I went on to explain that if he is already thinking the worst of me – because I think ghosting someone is a pretty shitty thing to do to anyone – there wouldn’t be anyplace to go when we got comfortable with each other. This is a guy who was going to hate everything about me. He’d already stated he wasn’t interested in dating anyone who supported republicans. His intolerance might have also had something to do with me not being interested.

I state in my profile that I lean right, it’s not surprise, though I make it clear it’s in a libertarian sort of way. Honestly, I’m not even sure what that means, but it sounded good when trying to put together a clever and witty profile. 

Dating has become political. I have seen a surprising amount of profiles that say “Don’t connect with me if you voted for Trump or are a republican”, I have yet to see one that says “Don’t connect with me if you’re a liberal or voted for Bernie Sanders”, I don’t care who you voted for, if you’re that intolerant I’m not for you. 

The pilot has sent me two more emails, each one seemingly oblivious to the fact that I am not interested, and each one going on and on about his wonderful traits. Maybe he really is a pilot?

Here’s the thing guys – you need to step up your online dating game. Your profiles are boring, and you can’t carry a conversation. The reason I usually stop responding to your email is because your last email to me was a statement and I don’t know where to go with the conversation.
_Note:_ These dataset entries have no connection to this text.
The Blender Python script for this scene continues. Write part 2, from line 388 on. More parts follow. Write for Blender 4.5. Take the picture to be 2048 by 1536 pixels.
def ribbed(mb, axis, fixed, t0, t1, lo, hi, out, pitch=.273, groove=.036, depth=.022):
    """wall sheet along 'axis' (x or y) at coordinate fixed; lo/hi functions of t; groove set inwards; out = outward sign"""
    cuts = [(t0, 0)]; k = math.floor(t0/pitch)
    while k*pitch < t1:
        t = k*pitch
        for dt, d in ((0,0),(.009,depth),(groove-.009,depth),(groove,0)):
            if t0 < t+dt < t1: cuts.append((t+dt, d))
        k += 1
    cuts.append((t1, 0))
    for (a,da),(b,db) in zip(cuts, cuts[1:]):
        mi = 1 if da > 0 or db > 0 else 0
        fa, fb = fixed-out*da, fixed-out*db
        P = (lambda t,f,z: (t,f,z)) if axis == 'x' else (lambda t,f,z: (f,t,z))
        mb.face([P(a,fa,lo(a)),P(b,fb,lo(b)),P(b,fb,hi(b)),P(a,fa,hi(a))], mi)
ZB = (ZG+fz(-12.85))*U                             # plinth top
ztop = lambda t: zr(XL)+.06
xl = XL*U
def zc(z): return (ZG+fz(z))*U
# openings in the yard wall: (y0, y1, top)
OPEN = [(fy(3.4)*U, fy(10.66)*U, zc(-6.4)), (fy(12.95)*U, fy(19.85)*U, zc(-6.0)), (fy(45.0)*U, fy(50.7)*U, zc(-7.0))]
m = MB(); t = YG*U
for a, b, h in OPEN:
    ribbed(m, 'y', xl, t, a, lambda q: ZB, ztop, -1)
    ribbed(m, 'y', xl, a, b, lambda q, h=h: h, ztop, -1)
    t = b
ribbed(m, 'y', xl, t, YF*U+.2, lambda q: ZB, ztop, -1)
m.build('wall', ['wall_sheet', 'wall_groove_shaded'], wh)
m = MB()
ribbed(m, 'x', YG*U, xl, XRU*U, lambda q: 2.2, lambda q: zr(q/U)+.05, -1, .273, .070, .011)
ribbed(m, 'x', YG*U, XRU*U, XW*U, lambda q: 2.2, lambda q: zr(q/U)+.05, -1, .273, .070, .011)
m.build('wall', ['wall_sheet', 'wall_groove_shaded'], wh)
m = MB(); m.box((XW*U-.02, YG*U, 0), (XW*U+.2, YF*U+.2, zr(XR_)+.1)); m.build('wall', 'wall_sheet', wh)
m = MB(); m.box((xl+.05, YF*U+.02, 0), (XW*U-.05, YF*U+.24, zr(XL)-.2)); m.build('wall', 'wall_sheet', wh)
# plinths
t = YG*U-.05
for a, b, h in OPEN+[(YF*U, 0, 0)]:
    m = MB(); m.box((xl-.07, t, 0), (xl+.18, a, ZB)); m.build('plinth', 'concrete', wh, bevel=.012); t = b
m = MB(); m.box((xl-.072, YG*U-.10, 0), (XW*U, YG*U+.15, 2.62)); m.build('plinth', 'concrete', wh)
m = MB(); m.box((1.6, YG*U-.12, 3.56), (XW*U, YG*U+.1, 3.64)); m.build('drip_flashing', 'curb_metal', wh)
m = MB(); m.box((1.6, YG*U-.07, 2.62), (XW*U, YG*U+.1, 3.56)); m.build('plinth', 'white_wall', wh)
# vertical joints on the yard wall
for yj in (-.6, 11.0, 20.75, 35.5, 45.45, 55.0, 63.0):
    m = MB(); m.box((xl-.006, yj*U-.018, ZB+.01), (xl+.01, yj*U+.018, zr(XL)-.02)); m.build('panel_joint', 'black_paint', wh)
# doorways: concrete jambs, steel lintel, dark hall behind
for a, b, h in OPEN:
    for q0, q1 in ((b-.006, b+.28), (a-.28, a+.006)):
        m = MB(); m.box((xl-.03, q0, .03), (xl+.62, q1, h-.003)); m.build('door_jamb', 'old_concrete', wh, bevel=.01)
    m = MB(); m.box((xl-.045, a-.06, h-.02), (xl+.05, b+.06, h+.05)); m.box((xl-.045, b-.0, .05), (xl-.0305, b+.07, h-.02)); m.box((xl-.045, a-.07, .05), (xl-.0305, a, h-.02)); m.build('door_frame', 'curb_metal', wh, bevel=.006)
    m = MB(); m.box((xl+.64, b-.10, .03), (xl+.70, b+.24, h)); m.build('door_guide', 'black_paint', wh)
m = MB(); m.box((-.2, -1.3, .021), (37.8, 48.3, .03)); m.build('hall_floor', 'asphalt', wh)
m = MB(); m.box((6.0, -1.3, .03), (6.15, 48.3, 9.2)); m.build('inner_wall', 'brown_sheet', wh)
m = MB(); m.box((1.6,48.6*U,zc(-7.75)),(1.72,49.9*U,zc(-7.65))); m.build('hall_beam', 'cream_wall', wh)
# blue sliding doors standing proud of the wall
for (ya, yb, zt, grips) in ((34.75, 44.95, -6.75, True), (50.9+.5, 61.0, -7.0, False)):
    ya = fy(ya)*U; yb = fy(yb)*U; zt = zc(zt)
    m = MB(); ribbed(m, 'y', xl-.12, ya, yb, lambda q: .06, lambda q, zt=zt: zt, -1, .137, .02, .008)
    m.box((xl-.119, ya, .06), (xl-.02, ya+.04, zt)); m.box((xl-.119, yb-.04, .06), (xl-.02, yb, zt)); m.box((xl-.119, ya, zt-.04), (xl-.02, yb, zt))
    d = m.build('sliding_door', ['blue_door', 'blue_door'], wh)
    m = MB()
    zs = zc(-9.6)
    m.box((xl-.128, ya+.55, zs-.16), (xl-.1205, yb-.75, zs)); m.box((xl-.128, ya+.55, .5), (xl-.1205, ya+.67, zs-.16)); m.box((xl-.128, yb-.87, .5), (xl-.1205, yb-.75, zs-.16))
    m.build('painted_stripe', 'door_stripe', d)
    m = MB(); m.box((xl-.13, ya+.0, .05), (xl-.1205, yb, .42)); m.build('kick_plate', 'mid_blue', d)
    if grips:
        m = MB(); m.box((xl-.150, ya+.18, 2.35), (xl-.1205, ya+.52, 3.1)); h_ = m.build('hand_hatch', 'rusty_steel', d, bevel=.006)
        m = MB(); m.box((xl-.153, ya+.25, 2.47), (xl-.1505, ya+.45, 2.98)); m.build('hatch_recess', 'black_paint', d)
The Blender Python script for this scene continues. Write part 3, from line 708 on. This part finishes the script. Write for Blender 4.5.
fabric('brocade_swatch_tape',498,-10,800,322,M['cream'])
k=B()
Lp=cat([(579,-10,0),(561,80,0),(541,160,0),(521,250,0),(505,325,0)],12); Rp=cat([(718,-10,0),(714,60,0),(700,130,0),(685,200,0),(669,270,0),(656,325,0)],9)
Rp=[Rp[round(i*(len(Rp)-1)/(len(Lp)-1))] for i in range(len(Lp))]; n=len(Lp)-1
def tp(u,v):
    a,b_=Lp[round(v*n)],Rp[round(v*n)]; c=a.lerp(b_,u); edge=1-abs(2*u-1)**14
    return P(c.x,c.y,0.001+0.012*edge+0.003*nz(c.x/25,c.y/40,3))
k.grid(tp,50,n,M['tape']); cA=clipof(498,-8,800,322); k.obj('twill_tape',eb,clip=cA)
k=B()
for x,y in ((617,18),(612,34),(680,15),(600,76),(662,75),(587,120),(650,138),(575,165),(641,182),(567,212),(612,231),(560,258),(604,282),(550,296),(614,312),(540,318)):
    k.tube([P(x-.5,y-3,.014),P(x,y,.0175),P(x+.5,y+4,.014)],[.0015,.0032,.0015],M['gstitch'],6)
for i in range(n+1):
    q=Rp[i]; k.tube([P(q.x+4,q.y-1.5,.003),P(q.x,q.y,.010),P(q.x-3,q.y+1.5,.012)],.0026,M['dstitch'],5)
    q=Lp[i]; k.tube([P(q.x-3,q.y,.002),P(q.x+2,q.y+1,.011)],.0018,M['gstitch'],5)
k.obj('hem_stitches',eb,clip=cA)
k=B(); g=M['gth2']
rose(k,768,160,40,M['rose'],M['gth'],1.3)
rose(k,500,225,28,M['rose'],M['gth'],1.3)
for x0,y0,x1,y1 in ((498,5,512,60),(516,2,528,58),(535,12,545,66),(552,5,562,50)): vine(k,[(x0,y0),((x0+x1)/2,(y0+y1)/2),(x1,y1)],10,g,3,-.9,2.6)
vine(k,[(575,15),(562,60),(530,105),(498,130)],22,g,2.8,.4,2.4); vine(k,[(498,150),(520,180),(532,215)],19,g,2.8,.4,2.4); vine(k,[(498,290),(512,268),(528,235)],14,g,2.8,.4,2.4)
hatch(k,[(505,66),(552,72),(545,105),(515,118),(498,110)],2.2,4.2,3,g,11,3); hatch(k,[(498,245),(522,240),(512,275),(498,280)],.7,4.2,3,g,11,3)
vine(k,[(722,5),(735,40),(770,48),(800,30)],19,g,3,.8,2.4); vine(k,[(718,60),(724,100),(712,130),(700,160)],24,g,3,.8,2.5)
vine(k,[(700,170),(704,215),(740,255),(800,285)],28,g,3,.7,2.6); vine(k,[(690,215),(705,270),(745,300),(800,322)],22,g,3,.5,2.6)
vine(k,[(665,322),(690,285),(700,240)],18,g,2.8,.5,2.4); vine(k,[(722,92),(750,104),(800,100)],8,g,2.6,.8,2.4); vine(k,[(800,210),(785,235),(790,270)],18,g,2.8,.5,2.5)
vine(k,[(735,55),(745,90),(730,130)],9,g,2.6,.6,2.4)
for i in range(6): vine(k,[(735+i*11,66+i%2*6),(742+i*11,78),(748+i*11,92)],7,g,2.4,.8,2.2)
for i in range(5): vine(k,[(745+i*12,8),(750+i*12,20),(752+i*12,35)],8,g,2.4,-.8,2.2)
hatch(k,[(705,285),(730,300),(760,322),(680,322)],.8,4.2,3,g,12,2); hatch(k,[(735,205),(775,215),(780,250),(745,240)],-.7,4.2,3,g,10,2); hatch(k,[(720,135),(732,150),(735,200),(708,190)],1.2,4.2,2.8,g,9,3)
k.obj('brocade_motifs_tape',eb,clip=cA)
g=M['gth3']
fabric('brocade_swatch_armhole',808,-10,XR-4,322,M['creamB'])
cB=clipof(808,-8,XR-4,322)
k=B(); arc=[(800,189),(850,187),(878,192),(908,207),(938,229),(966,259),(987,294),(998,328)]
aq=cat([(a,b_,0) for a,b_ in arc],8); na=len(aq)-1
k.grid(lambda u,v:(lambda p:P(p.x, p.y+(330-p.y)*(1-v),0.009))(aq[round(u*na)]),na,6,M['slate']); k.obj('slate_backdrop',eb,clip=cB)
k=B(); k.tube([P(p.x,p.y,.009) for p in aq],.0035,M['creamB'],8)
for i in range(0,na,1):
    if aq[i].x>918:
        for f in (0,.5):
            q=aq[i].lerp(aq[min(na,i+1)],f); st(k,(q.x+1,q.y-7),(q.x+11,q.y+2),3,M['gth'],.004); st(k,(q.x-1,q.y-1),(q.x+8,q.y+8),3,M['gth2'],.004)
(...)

Sometimes this means they don’t want to continue communicating with me, and that’s fair enough. But most of the time it’s because these guys don’t have a clue about conversing with another human.

If you want me to respond, then ask me a question. If you can’t think of a question then be funny.

Most of the guys who do online dating are not funny. Some think they are, but they aren’t. 

The guy who ghosted me.. he wasn’t much to look at, he was awkward, he wasn’t someone I would have ever gone out with except for the fact that he was hilarious. It was almost worth being ghosted because I laughed my ass off for several months before.

I don’t know if you can learn to be funny, it might be something that can only develop because you suffered a traumatic childhood or something, but if you can learn to be funny, you guys should give it a shot. If you can’t be funny on your own, at least learn to recognize what is funny and then send me funny memes because that works too.

You have to have more than a shirtless photo of you holding a fish in your online dating profile if you really want to meet someone. And for crying out loud cut out the damn bathroom selfie!!